A child’s reading journey begins with ‘learning to read’ and moves into ‘reading to learn’ (Oxford Owl)

One thing we have been sure about for some time is that reading, and learning to read, is complex. Some literature, schemes or programmes attempt to paint a simple picture of what is required (perhaps with the intention of more easily selling their product!) but what they often do is teach one aspect or too few, perhaps separately, of what is required in a child’s reading journey. As set out in the blog ‘What do we mean when we talk about reading (and writing) fluency?’, what is needed is to attend to the increasingly interwoven threads of reading as the developing reader progresses towards proficient, integrated reading. Our aim as a school is to identify all of those threads, and then consider the sequencing, progression and interweaving of them, such that children master and can apply all aspects of what it is to be an expert reader: for learning, for life and for enjoyment.

The simple view of reading is organised along two continuums: language comprehension processes and word recognition skills. Both have to be at play for reading to happen.  It is a multiplicative model. If one aspect is missing, the effect of multiplying by 0 holds true. The act of reading has to include both the act of decoding words and understanding what the words, phrases, clauses, sentences (or lines and verses, say) come together to mean.

The idea of decoding and comprehension is not new to schools. But our aim at Simon Balle is to consider in much more depth how both are taught and to what extent the component parts of each have been learned (by which I mean understood and applied in all reading in all subjects).

After much deliberation we have decided to base our ten strands of the art of teaching reading at Simon Balle on Kate Cain’s model (Lancaster University).

Of this model, Galway (2019) writes that this representation is carefully constructed to work up from the ground floor with the implicit understanding that each successive storey rests on those lower down. Two things strike me: firstly, that the pinnacle of reading will only be achieved where teaching is secure in all other areas; secondly, and I hope I am not pushing the analogy too far here, that we are going to need to ascend and descend (on repeat!) a lot of stairs to support reading mastery over time giving due attention to each part (and recognising that the emphasis needed for teaching which part and when will differ from cohort to cohort, group to group, and child by child).

It is essential for us at Simon Balle that, in all areas and certainly not just reading, home and school work in close partnership. And yet, it seems to me that reading might be one of the most important areas in which it is essential for this partnership to work well.

Though the process of teaching and learning to read is complex, our aim is simple. We aspire for all of our children to achieve fluent reading as quickly as possible, because where this reading is efficient, readers can focus on the meaning of what they are reading. It is this that has the potential to open every possible door in their future learning and in life.

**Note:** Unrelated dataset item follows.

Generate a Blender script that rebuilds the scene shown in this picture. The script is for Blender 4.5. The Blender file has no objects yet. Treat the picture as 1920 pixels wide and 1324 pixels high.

We are indebted to the English team at Herts for Learning, whose blog ‘What do we mean when we talk about reading (and writing) fluency?’, published 2 October 2019, has inspired us as a staff, invited us to read and research further, and shaped our thinking around the teaching of reading in the Larch at Simon Balle.

How do we teach reading at Simon Balle? Our ten strands. 

Please note that these ten strands are not written in this order to imply that it is a straight pathway through. Whilst the first bullet points are undoubtedly needed at the early stages, the process is not linear. 

Phonics is taught systematically from day one of Reception at Simon Balle (and indeed throughout Nursery provision at Busy Lizzies if children attend Nursery on site). The whole-class teaching of phonics is valued, where all children are supported to reach at least age-related expectations. Additional group and individual provision supports and challenges learners. Careful attention is paid to medium term planning to ensure an appropriate pace of learning. Regular assessments ensure that children have understood, and can remember and apply their phonics. Teachers’ subject knowledge is advanced in order to anticipate misconceptions: for example: upper and lower case letters must both be taught. Sufficient time is needed for those concepts that take longer to embed (for example, consonant clusters and split digraphs). See appendix one below for a phonics glossary of terms.

‘Tricky’ words are introduced similarly from the very beginning of Reception. Children are taught to recognise less common and rare spellings, and to use what they do know to support word reading.

It is important to distinguish between teaching children to read, and allowing time for children to practice reading. The latter is very important, both at home and at school. Our reading scheme at Simon Balle has been created by us, taking the very best of published schemes and combining them. We believe that when children are learning to read, it is essential that their practice books are at precisely the right level for their acquisition of phonics (the sounds that they can recall with ease) and their recognition of words (automaticity in word reading).